There are, or at least there were, three good old arts involving the use of the ear and the tongue—namely, music, oratory, and conversation. If, as the Greeks believed, the highest good be the harmonious exercise of all our powers, there are no other arts whose loss or deterioration at the present time society could so ill afford. Of these, music is the first in worth and fortunately has suffered least thus far from the decline of the organs upon which it depends. But music, although carried to a high degree of perfection by specialists, has no longer its former place in the home and in the life of the people. Musical instruments are many, and a kind of solitary, eye-and-hand music is common enough. Contrast also the influence of the opera and theatre. The people prefer to go to the latter to see rather than to the former to hear. Notice, too, the tendency to make both the theatre and the opera spectacular to meet the popular demand for something to please the eye, so that we go even to the opera to see rather than to hear. When Richard Wagner substituted the "musical drama" for the opera, it was not merely an innovation in music nor a union of all the arts of the stage, but rather a surrender of the language of sound to the language of form.
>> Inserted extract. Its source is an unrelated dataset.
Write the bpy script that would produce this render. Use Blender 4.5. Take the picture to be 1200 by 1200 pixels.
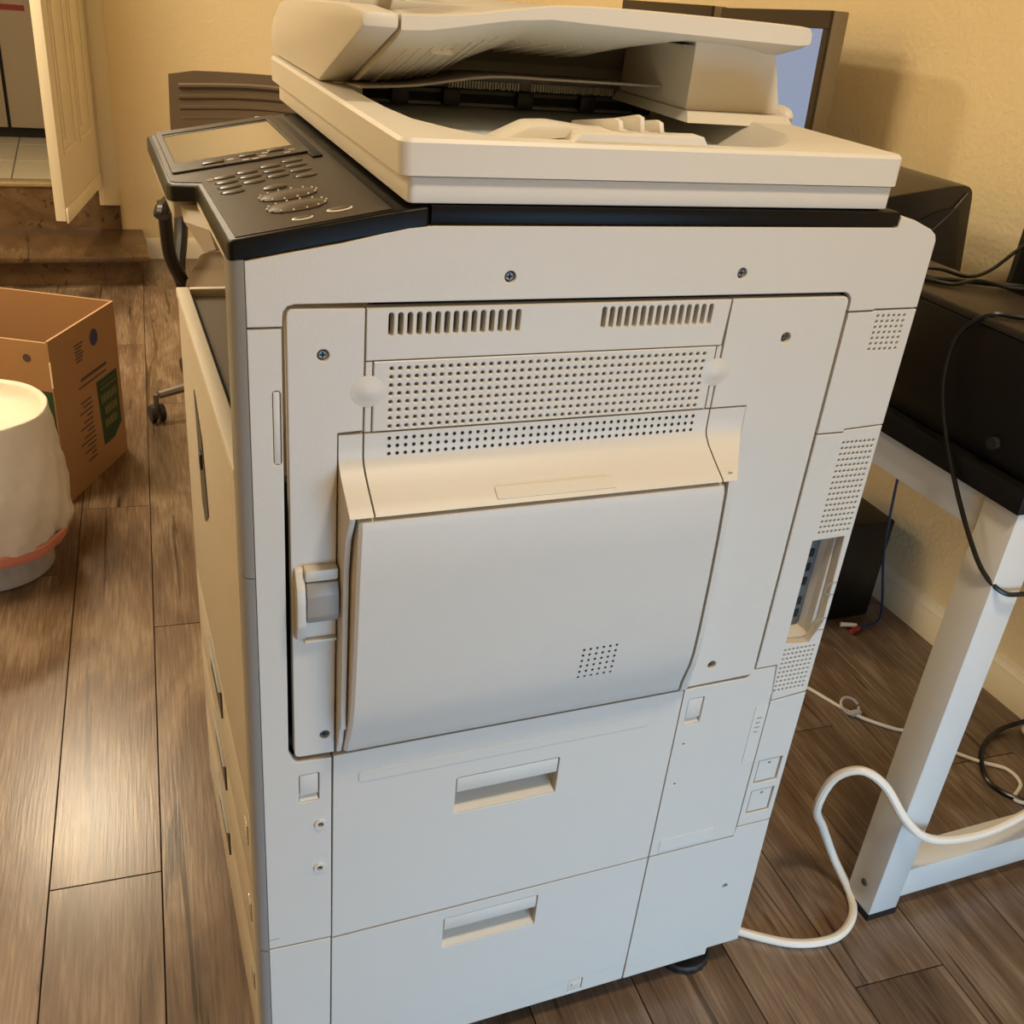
import bpy, bmesh, math, random
from mathutils import Vector, Matrix, Euler
random.seed(7)
PI = math.pi
scene = bpy.context.scene
for o in list(bpy.data.objects): bpy.data.objects.remove(o)

# ---------------------------------------------------------------- camera, world, lights, exposure
cam_d = bpy.data.cameras.new('camera'); cam = bpy.data.objects.new('camera', cam_d)
scene.collection.objects.link(cam); scene.camera = cam
cam_d.sensor_fit = 'HORIZONTAL'; cam_d.sensor_width = 36.0
cam_d.lens = 36.0 * 1176.79 / 1200.0
cam_d.clip_start = 0.02; cam_d.clip_end = 60
def _nrm(v): return Vector(v).normalized()
_X = _nrm((3650-600, 278-600, 1176.79))          # world axes seen from the camera (x right, y down, z forward)
_Z = -_nrm((376-600, 2779-600, 1176.79))
_Y = _Z.cross(_X)
_R = Matrix((( _X.x, _Y.x, _Z.x), (_X.y, _Y.y, _Z.y), (_X.z, _Y.z, _Z.z)))   # camera <- world
_W = _R.transposed() @ Matrix(((1,0,0),(0,-1,0),(0,0,-1)))
cam.matrix_world = Matrix.Translation((-0.103, -0.78, 1.2886)) @ _W.to_4x4()

world = bpy.data.worlds.new('world'); scene.world = world; world.use_nodes = True
bg = world.node_tree.nodes['Background']; bg.inputs[0].default_value = (0.80, 0.88, 1.0, 1); bg.inputs[1].default_value = 0.20
def area(name, loc, target, size, power, col, sizey=None, spread=None):
    d = bpy.data.lights.new(name, 'AREA'); d.energy = power; d.color = col
    d.size = size
    if sizey: d.shape = 'RECTANGLE'; d.size_y = sizey
    if spread: d.spread = spread
    o = bpy.data.objects.new(name, d); scene.collection.objects.link(o)
    o.location = loc
    o.rotation_euler = (Vector(target)-Vector(loc)).to_track_quat('-Z', 'Y').to_euler()
    return o
area('ceiling_lamp_near', (0.50, -0.62, 2.38), (0.50, -0.62, 0), 0.20, 20, (1.0, 0.84, 0.61))
area('ceiling_lamp_far', (-0.40, 3.0, 2.36), (-0.40, 3.0, 0), 0.26, 38, (1.0, 0.83, 0.58))
area('ceiling_lamp_left', (-1.30, 1.45, 2.36), (-1.30, 1.45, 0), 0.9, 50, (1.0, 0.83, 0.58))
area('low_daylight_lamp', (0.80, -1.88, 0.45), (0.38, 0, -0.15), 1.25, 14.5, (0.34, 0.64, 1.0), 0.75, math.radians(105))  # cool daylight from behind the camera; the low window it sits in is invented
scene.view_settings.view_transform = 'Standard'; scene.view_settings.look = 'None'
scene.view_settings.gamma = 1.0; scene.view_settings.use_curve_mapping = False
scene.view_settings.exposure = 0.0

# ---------------------------------------------------------------- helpers
COL = scene.collection
BASE = {}                                         # world location of every parent
def lin(h):
    h = h.lstrip('#'); c = [int(h[i:i+2], 16)/255 for i in (0, 2, 4)]
    return tuple(x/12.92 if x <= .04045 else ((x+.055)/1.055)**2.4 for x in c) + (1,)
def mat(name, col, rough=0.5, metal=0.0, noise=0.0, nscale=300, bump=0.0, vary=0.0, vscale=6, emit=None, estr=1, coat=0, spec=None, trans=0, alpha=1):
    m = bpy.data.materials.new(name); m.use_nodes = True; nt = m.node_tree; b = nt.nodes['Principled BSDF']
    c = lin(col) if isinstance(col, str) else col
    b.inputs['Base Color'].default_value = c; b.inputs['Roughness'].default_value = rough; b.inputs['Metallic'].default_value = metal
    if coat: b.inputs['Coat Weight'].default_value = coat; b.inputs['Coat Roughness'].default_value = 0.08
    if spec is not None: b.inputs['Specular IOR Level'].default_value = spec
    if trans: b.inputs['Transmission Weight'].default_value = trans
    tc = nt.nodes.new('ShaderNodeTexCoord')
    if vary:
        n = nt.nodes.new('ShaderNodeTexNoise'); n.inputs['Scale'].default_value = vscale; n.inputs['Detail'].default_value = 5
        r = nt.nodes.new('ShaderNodeMapRange'); r.inputs[3].default_value = 1-vary; r.inputs[4].default_value = 1+vary*0.6
        mx = nt.nodes.new('ShaderNodeVectorMath'); mx.operation = 'SCALE'; mx.inputs[0].default_value = c[:3]
        nt.links.new(tc.outputs['Object'], n.inputs['Vector']); nt.links.new(n.outputs['Fac'], r.inputs[0])
        nt.links.new(r.outputs[0], mx.inputs['Scale']); nt.links.new(mx.outputs[0], b.inputs['Base Color'])
    if bump:
        n = nt.nodes.new('ShaderNodeTexNoise'); n.inputs['Scale'].default_value = nscale; n.inputs['Detail'].default_value = 4
        bp = nt.nodes.new('ShaderNodeBump'); bp.inputs['Strength'].default_value = bump; bp.inputs['Distance'].default_value = 0.002
        nt.links.new(tc.outputs['Object'], n.inputs['Vector']); nt.links.new(n.outputs['Fac'], bp.inputs['Height']); nt.links.new(bp.outputs[0], b.inputs['Normal'])
    if emit is not None:
        b.inputs['Emission Color'].default_value = lin(emit); b.inputs['Emission Strength'].default_value = estr
    return m
M = {}
M['white'] = mat('white_plastic', '#c9c3b7', 0.42, bump=0.12, nscale=900, vary=0.03, vscale=9)
M['white2'] = mat('white_plastic_scanner', '#cfc8ba', 0.45, bump=0.1, nscale=900)
M['cream'] = mat('cream_plastic', '#cdc5b5', 0.5, bump=0.1, nscale=900)
M['silver'] = mat('silver_grey_plastic', '#8b8a85', 0.42, bump=0.05, nscale=900)
M['grey'] = mat('grey_plastic', '#8b8a85', 0.5)
M['latch'] = mat('latch_grey_plastic', '#918b82', 0.45)
M['dgrey'] = mat('dark_grey_plastic', '#4a4742', 0.55)
M['core'] = mat('inner_chassis', '#141210', 0.85)
M['tray_in'] = mat('output_tray_plastic', '#54483a', 0.5)
M['black'] = mat('gloss_black_plastic', '#0d0b09', 0.38, spec=0.14)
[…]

In its three most distinctive fields, oratory is suffering a considerable deterioration. These are the pulpit, the bar, and the legislative hall. The preacher no longer tells his hearers what he knows, but reads to them what he himself has read from the commentary or the review. The widely bemoaned decadence of the pulpit is not alone due to the decay of theologies, but also to the loss of that on which its vitality depends—power to speak and to listen. Listening, too, is a lost art. At church we are often engaged in an intent review of our own mental images; in conversation we are not so busied apprehending what is said as considering what we shall say. When we wish, therefore, to attend to and remember an address or lecture, we find both difficult. In the practice of law oral pleading has been superseded to a considerable extent by the type-written brief. In our legislative assemblies the machinery of the caucus and committee-room has taken the place of the direct oral appeal.
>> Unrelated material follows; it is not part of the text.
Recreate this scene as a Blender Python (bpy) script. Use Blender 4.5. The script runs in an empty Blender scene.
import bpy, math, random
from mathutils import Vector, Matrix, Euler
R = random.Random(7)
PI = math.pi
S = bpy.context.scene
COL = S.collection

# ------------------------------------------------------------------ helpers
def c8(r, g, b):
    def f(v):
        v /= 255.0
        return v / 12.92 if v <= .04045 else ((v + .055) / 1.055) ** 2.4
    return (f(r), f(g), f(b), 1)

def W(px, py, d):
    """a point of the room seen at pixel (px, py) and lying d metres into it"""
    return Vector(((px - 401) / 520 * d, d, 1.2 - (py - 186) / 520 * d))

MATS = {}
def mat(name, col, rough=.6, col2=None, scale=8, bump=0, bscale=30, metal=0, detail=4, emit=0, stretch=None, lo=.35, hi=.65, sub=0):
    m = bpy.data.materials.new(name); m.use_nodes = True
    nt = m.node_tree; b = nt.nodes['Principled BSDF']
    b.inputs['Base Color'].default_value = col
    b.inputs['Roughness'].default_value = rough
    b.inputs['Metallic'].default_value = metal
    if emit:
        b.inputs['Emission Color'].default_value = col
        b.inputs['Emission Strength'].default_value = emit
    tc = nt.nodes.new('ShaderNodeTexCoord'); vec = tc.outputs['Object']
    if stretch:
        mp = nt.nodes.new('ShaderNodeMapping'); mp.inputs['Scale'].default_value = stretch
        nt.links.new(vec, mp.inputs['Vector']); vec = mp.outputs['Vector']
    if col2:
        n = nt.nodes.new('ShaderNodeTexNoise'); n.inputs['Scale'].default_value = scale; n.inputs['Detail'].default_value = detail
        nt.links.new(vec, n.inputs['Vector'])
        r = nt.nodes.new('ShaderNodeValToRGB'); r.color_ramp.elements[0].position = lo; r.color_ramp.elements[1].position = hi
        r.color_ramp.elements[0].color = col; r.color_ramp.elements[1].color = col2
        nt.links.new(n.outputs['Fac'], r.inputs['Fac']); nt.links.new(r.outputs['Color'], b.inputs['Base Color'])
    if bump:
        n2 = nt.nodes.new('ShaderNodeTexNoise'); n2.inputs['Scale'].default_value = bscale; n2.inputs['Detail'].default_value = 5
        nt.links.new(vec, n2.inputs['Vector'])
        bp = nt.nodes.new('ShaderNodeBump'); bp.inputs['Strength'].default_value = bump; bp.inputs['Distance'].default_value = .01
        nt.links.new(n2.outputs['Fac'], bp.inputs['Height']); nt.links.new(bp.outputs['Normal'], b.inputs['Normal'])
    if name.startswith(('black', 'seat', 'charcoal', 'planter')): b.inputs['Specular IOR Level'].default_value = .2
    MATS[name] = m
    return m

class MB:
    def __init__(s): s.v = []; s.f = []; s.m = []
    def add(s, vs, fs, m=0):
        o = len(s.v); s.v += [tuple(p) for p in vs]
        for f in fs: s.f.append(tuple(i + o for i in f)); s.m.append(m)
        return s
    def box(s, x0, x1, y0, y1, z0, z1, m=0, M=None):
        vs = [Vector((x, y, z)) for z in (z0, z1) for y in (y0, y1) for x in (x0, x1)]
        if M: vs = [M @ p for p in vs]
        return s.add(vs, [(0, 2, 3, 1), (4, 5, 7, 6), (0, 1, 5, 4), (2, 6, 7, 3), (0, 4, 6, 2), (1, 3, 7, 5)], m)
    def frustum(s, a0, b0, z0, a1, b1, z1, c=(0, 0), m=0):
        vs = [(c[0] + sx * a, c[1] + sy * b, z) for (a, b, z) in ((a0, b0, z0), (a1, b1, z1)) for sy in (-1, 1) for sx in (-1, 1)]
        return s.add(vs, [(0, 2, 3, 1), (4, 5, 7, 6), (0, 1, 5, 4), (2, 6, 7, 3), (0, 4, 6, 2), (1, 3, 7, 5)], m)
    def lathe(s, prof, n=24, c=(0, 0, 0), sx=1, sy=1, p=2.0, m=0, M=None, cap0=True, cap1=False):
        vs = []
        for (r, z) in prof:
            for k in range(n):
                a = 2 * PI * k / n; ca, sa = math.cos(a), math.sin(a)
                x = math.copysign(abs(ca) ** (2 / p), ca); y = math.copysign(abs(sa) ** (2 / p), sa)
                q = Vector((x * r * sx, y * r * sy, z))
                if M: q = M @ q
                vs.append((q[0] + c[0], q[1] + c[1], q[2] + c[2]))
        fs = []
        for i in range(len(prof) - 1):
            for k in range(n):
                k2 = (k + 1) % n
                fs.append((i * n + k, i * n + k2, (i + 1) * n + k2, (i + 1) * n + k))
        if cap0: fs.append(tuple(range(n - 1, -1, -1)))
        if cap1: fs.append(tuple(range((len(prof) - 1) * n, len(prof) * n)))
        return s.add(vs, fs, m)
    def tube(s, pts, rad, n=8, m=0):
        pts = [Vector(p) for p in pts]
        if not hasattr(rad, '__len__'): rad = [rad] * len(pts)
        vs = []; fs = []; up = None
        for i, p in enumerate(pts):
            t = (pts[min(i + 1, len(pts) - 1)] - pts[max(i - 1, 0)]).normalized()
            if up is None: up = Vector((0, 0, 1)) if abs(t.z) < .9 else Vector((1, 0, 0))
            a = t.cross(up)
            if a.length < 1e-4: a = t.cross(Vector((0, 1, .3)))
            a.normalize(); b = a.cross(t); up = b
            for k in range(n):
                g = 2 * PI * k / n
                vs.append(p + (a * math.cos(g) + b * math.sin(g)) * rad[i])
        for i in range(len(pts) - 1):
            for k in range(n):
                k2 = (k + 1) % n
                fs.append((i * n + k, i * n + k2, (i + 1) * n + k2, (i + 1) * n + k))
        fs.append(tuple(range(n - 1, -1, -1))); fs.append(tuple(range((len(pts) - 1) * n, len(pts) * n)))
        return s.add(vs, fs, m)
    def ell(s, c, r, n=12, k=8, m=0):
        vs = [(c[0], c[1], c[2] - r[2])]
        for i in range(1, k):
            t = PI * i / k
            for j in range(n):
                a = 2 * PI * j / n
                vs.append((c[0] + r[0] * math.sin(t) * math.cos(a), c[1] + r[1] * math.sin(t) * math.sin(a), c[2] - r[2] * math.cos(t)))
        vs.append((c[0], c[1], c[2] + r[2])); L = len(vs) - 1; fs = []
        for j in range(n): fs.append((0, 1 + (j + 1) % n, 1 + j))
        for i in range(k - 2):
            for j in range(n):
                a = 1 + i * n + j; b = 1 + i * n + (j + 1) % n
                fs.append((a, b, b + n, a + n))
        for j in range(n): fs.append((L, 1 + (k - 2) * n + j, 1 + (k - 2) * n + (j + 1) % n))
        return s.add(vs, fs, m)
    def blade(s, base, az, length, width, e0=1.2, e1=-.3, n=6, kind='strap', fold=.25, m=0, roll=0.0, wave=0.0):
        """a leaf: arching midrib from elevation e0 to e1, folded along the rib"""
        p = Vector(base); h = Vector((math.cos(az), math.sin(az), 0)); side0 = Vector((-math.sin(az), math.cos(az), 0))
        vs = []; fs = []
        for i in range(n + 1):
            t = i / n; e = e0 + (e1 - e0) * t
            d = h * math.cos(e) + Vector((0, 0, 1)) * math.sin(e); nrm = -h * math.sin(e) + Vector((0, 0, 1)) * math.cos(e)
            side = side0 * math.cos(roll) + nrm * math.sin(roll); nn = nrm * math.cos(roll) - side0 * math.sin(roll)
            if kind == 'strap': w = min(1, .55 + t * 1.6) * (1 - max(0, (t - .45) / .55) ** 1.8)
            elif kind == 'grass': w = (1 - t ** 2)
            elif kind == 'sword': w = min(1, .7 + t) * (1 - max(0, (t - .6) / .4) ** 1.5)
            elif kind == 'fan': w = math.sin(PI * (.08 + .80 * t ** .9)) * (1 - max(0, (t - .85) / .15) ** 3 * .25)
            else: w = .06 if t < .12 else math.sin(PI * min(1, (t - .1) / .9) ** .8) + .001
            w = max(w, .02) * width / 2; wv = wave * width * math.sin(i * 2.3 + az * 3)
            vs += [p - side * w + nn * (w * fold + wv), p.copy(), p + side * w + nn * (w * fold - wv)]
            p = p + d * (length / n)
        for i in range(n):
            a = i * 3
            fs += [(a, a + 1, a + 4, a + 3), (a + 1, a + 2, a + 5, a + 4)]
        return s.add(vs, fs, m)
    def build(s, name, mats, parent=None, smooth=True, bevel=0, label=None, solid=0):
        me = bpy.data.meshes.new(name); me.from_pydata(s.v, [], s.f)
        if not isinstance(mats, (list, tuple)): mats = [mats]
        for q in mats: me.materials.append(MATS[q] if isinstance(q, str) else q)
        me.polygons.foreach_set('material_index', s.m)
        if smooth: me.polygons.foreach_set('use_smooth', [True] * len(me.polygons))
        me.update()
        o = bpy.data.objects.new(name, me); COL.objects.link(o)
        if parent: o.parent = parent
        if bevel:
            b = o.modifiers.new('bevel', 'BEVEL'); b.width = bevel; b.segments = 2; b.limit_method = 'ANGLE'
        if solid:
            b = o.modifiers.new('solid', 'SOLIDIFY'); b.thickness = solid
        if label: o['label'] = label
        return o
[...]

The last of our voice arts is conversation. A recent writer in The New Review, in an article on Talk and Talkers of To-day, calls in question the "commonplace of social criticism" that conversation is a lost art, and instances Mr. Charles Villiers, Mr. Gladstone, Lord Granville, Mr. Morley, and Lord Salisbury as talkers who may be compared with Sydney Smith, Macaulay, Lord Derby, and Bishop Wilberforce. But one might well ask whether these are talkers of to-day or yesterday. Good talkers no doubt there are even in the younger generation, but in comparison with the number of scholars of the day the number of good talkers is pitifully small. What men know they have acquired for the most part through the eye, and such knowledge is not in form to be brought out readily through the mouth. This is a generation of readers, writers, thinkers, experimenters, inventors, but not of talkers. Under our present conditions of life we may expect conversational power to decline still more than it has done.
In conclusion, it may be asked what the effect of our eye-mindedness is and will be upon the memory. Psychologists no longer speak so much of the memory as the memories. With the greater use of the eye, the eye-memory will gain; with the lesser use of the ear the ear-memory will lose. Practically, however, our present mental habits are destructive of our retentive powers generally. To the vast number of visual impressions made upon the mind daily, it is impossible to apply the two principal conditions of good memory—attention and repetition. Newspaper reading may be taken as a good illustration of our memory-destroying habits. In a half-hour devoted to "glancing over" a bulky newspaper, many thousand visual impressions may be received. To the sensations themselves we pay no attention, and usually but little to the words or to the thoughts represented. The matter we read is not worth careful attention nor any repetition. We retain little or none of it and do not care to. An item that we may wish to retain for future use is perhaps cut out and pasted in a scrap-book, and, lest we fail even to remember where it is, our scrap-book has an index. The eye-educated man is found to be well posted in a subject, provided he has a day's notice in which to "cram" from his note-books and library. Nothing suffers so much by disuse as memory. The memory age is past. The merchant has found a better way of keeping his accounts than in his head. Everywhere a man's necessary knowledge far surpasses his retentive capacity. Some will say that this is merely an incidental change in the direction of our mental activity due to our changed conditions of life, and indeed an economical change. Any real deterioration of memory, however, would be a loss of mental symmetry for which there could be no compensation.
In our present enthusiastic devotion to the eye it is not alone the symmetry of the mind that is threatened nor the voice arts alone that will suffer. It may be that we are neglecting that which is in itself one of the richest sources of good. It has not yet been shown that the world of form is more worthy of our cultivation than the world of sound. "There is something as yet unanalyzed about sound," says Mr. Haweis, "which doubles and intensifies at all points the sense of living: when we hear we are somehow more alive than when we see. Apart from sound, the outward world has a dream-like and unreal look—we only half believe in it; we miss at each moment what it contains. It presents, indeed, innumerable pictures of still life; but these refuse to yield up half their secrets."
- ↑ See Hystéro-épilepsie masculine: Suggestion, Inhibition, Transposition des Sens. By Prof. Fontan. Revue Philosophique, August, 1887.